Parece que ninguno de estos chicos provenía de familias ni entornos conflictivos, sin que ello excuse la impunidad con la que niños marginales roban carteras y teléfonos móviles en la Puerta del Sol. Hay que asumir que no existe gran diferencia entre un chico de 16 y uno de 18. Ambos comparten las pandillas donde se emborrachan y se acuestan, incluso consumen la moda, la música, el cine o los videojuegos de muchos treintañeros. Hoy un chaval de 16 es un adulto, para lo bueno y para lo malo, para permitírsele comprar cerveza en una gasolinera o para ir a la cárcel si mata o lleva a un compañero de clase al suicidio.

La excesiva protección al adolescente por un lado lo infravalora, lo cohíbe y censura en muchos actos que ya siente que le corresponden y, por otro, le dota de una inmunidad peligrosa. Se ha precipitado el salto de la infancia a esta madurez con acné y piercing. Los chavales han pasado de pedirle a los Reyes muñecas y Spidermans a los 11 a encargarle a los padres teléfonos móviles y ropa de marca a los 13.

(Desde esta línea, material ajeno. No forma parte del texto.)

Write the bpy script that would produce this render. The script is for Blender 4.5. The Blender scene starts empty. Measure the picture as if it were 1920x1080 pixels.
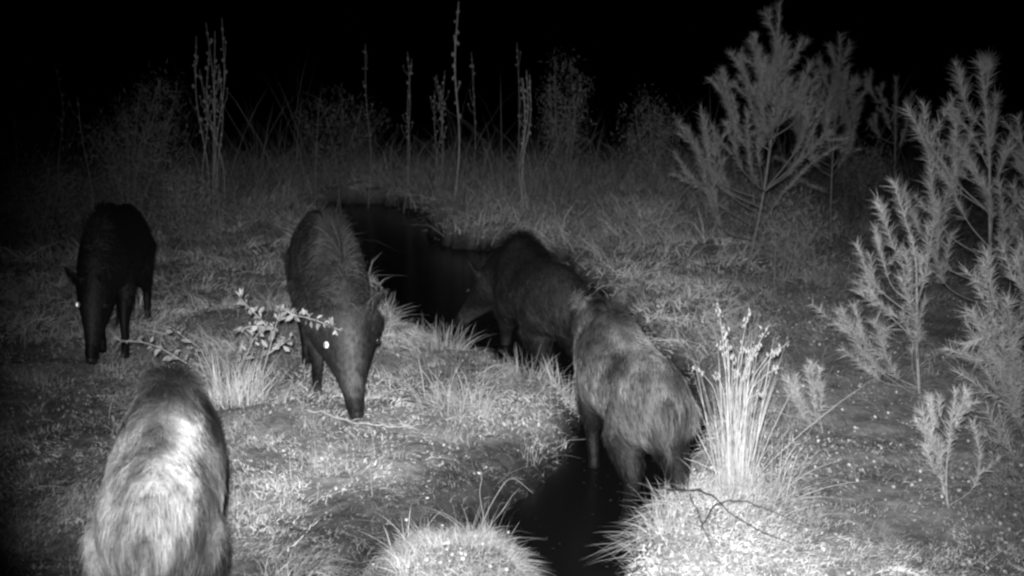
import bpy, bmesh, math, random
import numpy as np
from mathutils import Vector, Matrix

# ------------------------------------------------------------------ camera, world, light, exposure
sc = bpy.context.scene
COL = sc.collection
R = math.radians
CAM_H, PITCH, FPX = 1.8, math.atan(424 / 2059.0), 2059.0      # a trail camera 1.8 m up a tree, looking slightly down
cam_d = bpy.data.cameras.new('camera')
cam = bpy.data.objects.new('camera', cam_d); COL.objects.link(cam)
cam.location = (0, 0, CAM_H); cam.rotation_euler = (math.pi / 2 - PITCH, 0, 0)
cam_d.sensor_width = 36; cam_d.lens = 36 * FPX / 1920; cam_d.clip_start = .05; cam_d.clip_end = 600
cam_d.dof.use_dof = True; cam_d.dof.focus_distance = 4.7; cam_d.dof.aperture_fstop = 4.0      # cheap soft trail-camera lens
sc.camera = cam

W = bpy.data.worlds.new('World'); sc.world = W; W.use_nodes = True
nt = W.node_tree; bg = nt.nodes['Background']
sky = nt.nodes.new('ShaderNodeTexSky'); sky.sky_type = 'NISHITA'; sky.sun_disc = False
sky.sun_elevation = R(-6); sky.sun_rotation = R(160)
bw = nt.nodes.new('ShaderNodeRGBToBW')                        # infrared picture: no colour anywhere
nt.links.new(sky.outputs[0], bw.inputs[0]); nt.links.new(bw.outputs[0], bg.inputs[0])
bg.inputs[1].default_value = .004

moon_d = bpy.data.lights.new('moon', 'SUN'); moon_d.energy = .002; moon_d.angle = R(.5)
moon = bpy.data.objects.new('moon', moon_d); COL.objects.link(moon)
moon.rotation_euler = (R(55), 0, R(-20)); moon.location = (0, 0, 20)

# the trail camera's own infrared lamp, a hand's breadth above the lens: the only real light of this picture
def ray(u, v):
    F = Vector((0, math.cos(PITCH), -math.sin(PITCH))); U = Vector((0, math.sin(PITCH), math.cos(PITCH)))
    return F + Vector((1, 0, 0)) * ((u - 960) / FPX) - U * ((v - 540) / FPX)
IR_POS = Vector((-.03, -.02, CAM_H + .07))
ir_d = bpy.data.lights.new('infrared_lamp', 'SPOT'); ir_d.energy = 2550; ir_d.spot_size = R(59); ir_d.spot_blend = 1
ir_d.shadow_soft_size = .03
ir = bpy.data.objects.new('infrared_lamp', ir_d); COL.objects.link(ir); ir.location = IR_POS
ir.rotation_euler = ray(1060, 610).to_track_quat('-Z', 'Y').to_euler()

vs = sc.view_settings; vs.view_transform = 'Standard'; vs.look = 'None'; vs.gamma = 1; vs.exposure = 0
vs.use_curve_mapping = False
sc.render.engine = 'CYCLES'
sc.cycles.use_denoising = True
sc.cycles.max_bounces = 4; sc.cycles.diffuse_bounces = 2; sc.cycles.glossy_bounces = 2
sc.cycles.pixel_filter_type = 'BLACKMAN_HARRIS'; sc.cycles.filter_width = 2.5

rng = np.random.default_rng(7)
random.seed(7)

# ------------------------------------------------------------------ helpers
def at(u, v, D):
    """world point seen at photo pixel (u, v) at distance D along +Y"""
    d = ray(u, v); p = d * (D / d.y)
    return Vector((p.x, p.y, p.z + CAM_H))
def gnd(u, v, z=0.):
    d = ray(u, v); t = (z - CAM_H) / d.z
    return Vector((d.x * t, d.y * t, z))

_tab = rng.random(4096)
def vn(x, y, s=0):
    x = np.asarray(x, float) + 100.3 + 17 * s; y = np.asarray(y, float) + 300.7 + 5 * s
    ix = np.floor(x).astype(int); iy = np.floor(y).astype(int); fx = x - ix; fy = y - iy
    fx = fx * fx * (3 - 2 * fx); fy = fy * fy * (3 - 2 * fy)
    h = lambda a, b: _tab[(a * 73 + b * 1031 + a * b * 7 + s * 211) & 4095]
    return (h(ix, iy) * (1 - fx) + h(ix + 1, iy) * fx) * (1 - fy) + (h(ix, iy + 1) * (1 - fx) + h(ix + 1, iy + 1) * fx) * fy - .5
def sstep(a, b, x):
    t = np.clip((x - a) / (b - a), 0, 1); return t * t * (3 - 2 * t)

def tag(o, label=None, cat=None, group=None, kind=None):
    if label: o['label'] = label
    if cat: o['category'] = cat
    if group: o['group'] = group
    if kind: o['kind'] = kind
    return o
def empty(name, loc, label, cat, group=None, rz=0.):
    o = bpy.data.objects.new(name, None); COL.objects.link(o); o.empty_display_size = .1
    o.location = loc; o.rotation_euler = (0, 0, rz)
    return tag(o, label, cat, group)
def link(name, me, mat, parent=None, kind=None):
    o = bpy.data.objects.new(name, me); COL.objects.link(o)
    if mat and not me.materials: me.materials.append(mat)
    if parent is not None: o.parent = parent
    if kind: o['kind'] = kind
    return o

def mesh_np(name, V, quads=None, tris=None, tint=None, smooth=True):
    me = bpy.data.meshes.new(name)
    q = np.zeros((0, 4), int) if quads is None else np.asarray(quads, int)
    t = np.zeros((0, 3), int) if tris is None else np.asarray(tris, int)
    me.vertices.add(len(V)); me.vertices.foreach_set('co', np.asarray(V, np.float32).ravel())
    nl = q.size + t.size
    me.loops.add(nl); me.loops.foreach_set('vertex_index', np.concatenate([q.ravel(), t.ravel()]).astype(np.int32))
    me.polygons.add(len(q) + len(t))
    st = np.concatenate([np.arange(len(q)) * 4, q.size + np.arange(len(t)) * 3]).astype(np.int32)
    me.polygons.foreach_set('loop_start', st)
    me.update(calc_edges=True)
    if smooth: me.polygons.foreach_set('use_smooth', np.ones(len(me.polygons), bool))
    if tint is not None:
        a = me.attributes.new('tint', 'FLOAT', 'POINT'); a.data.foreach_set('value', np.asarray(tint, np.float32))
    return me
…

Quizá los jóvenes de la Transición, quienes debieron crecer deprisa en un momento de cambio y de empleos prematuros, quisieron prolongar y mimar de una manera especial la infancia de sus hijos, los adolescentes de los primeros noventa, en una época idónea para ser un niño (basta comparar la programación infantil de los ochenta con la actual). Y 15 años después, los adolescentes de 2006 viven, sin embargo, en una España y un mundo mucho más maduro y escéptico. Hoy no es un buen momento para ser niño, los preadolescentes observan con ansiedad un panorama consumista, sexual y de ocio que les incita a comportarse como personas de más edad. Por eso se han reconvertido en precipitados adultos a quienes la sociedad, culpable y melancólica, quiere proteger como a una especie en extinción.

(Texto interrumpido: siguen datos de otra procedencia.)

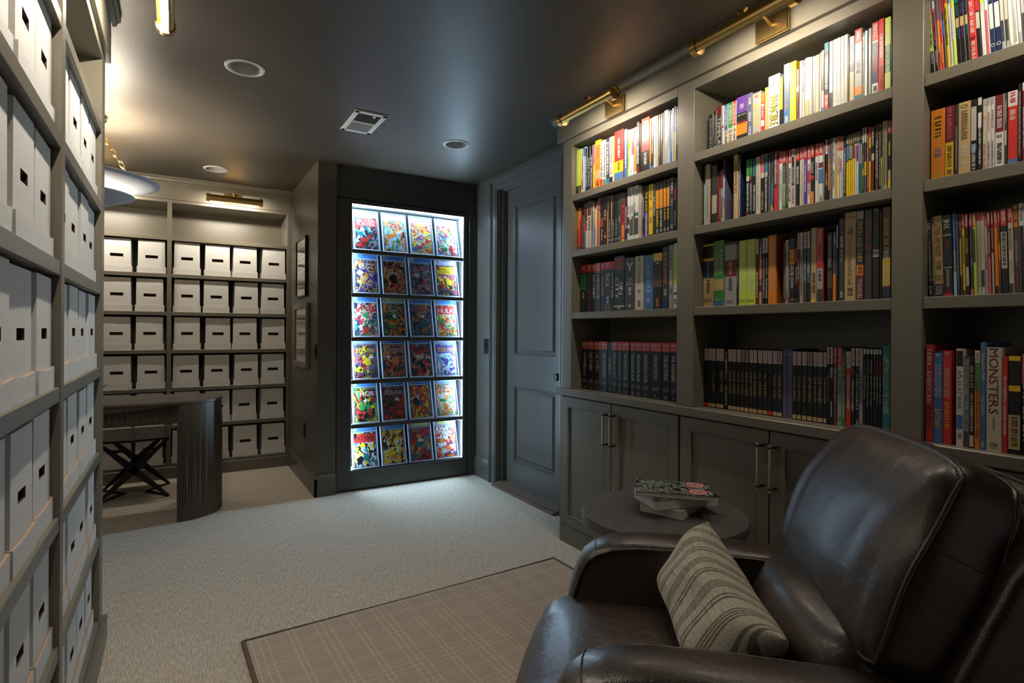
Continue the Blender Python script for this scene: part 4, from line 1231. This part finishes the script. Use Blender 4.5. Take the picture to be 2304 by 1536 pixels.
def books():
    cur = None; ent = []
    def flush():
        if not cur: return
        bay, rw, X, z, tilt = cur; idx = 0; rnd = random.Random(bay*10+rw)
        for (y, p), (y2, p2) in zip(ent, ent[1:]):
            if p[0] in 'GE': continue
            if y2 < 0.03: continue
            idx += 1; make_book(int(bay), int(rw), idx, X, z, y, y2, p, tilt, rnd)
    for ln in BOOKS.split('\n'):
        if ln.startswith('#'):
            flush(); cur = tuple(float(q) for q in ln[1:].split(',')); ent = []
        elif ln:
            p = ln.split('|'); ent.append((float(p[0])/1000, p[1:]))
    flush()
books()
# ------------------------------------------------------------------ rug
rug = empty('area_rug', (1.02, 0.9, 0.0), (0,0,R(1.9))); tag(rug, 'brown plaid area rug with dark bound edge on the carpet', 'rug')
rw2, rl2 = 0.745, 1.49
b = MB(); b.box(-rw2+.008, rw2-.008, -rl2+.008, rl2-.008, 0.001, 0.010); b.build('rug_pile', RUGM, rug)
b = MB(); b.tube([(-rw2,-rl2,.006),(rw2,-rl2,.006),(rw2,rl2,.006),(-rw2,rl2,.006)], 0.0085, 8, closed=True); b.build('binding', RUGB, rug)

# ------------------------------------------------------------------ round side table
TX, TY, TZ = 1.528, 1.465, 0.550
tb = empty('side_table', (TX, TY, 0), (0,0,R(35))); tag(tb, 'round black stained wood side table holding three stacked books', 'table')
b = MB(); b.lathe([(0,TZ),(0.287,TZ),(0.2915,TZ-.0015),(0.294,TZ-.006),(0.294,TZ-.030),(0.291,TZ-.035),(0,TZ-.035)], 72); b.build('tabletop', EBONY, tb, smooth=True, angle=30)
b = MB(); b.lathe([(0.03,TZ-.035),(0.03,.03)], 24); b.lathe([(0.07,TZ-.035),(0.07,TZ-.043),(0,TZ-.043)], 24); b.build('pedestal', BLACKM, tb, smooth=True, angle=30)
b = MB(); b.lathe([(0,.03),(0.03,.03),(0.16,.018),(0.17,.012),(0.17,0.0),(0,0)], 48); b.build('base', BLACKM, tb, smooth=True, angle=30)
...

Las campañas antidroga o de uso de anticonceptivos insisten en informar a los adolescentes más informados de la historia, convencidos de que los males provienen de la ignorancia. El chaval de 16 años ni es un niño ni es un inconsciente. Mientras no se le considere una persona con criterio y, por tanto, responsabilidad, continuaremos desconcertándonos ante su comportamiento de persona mayor y culpando al entorno o a la educación de los delitos que cometa. Es absurdo equiparar los periodos de infancia o adolescencia entre generaciones. La sociedad cambia velozmente, centrifugando las equivalencias y alumbrando nuevas categorías y caracteres sociales. Hoy un quinceañero es una persona suficientemente formada y con más claves para manejarse que cualquier adolescente del pasado e incluso que muchos adultos del presente. Este chaval es ya un gran tipo o un imbécil.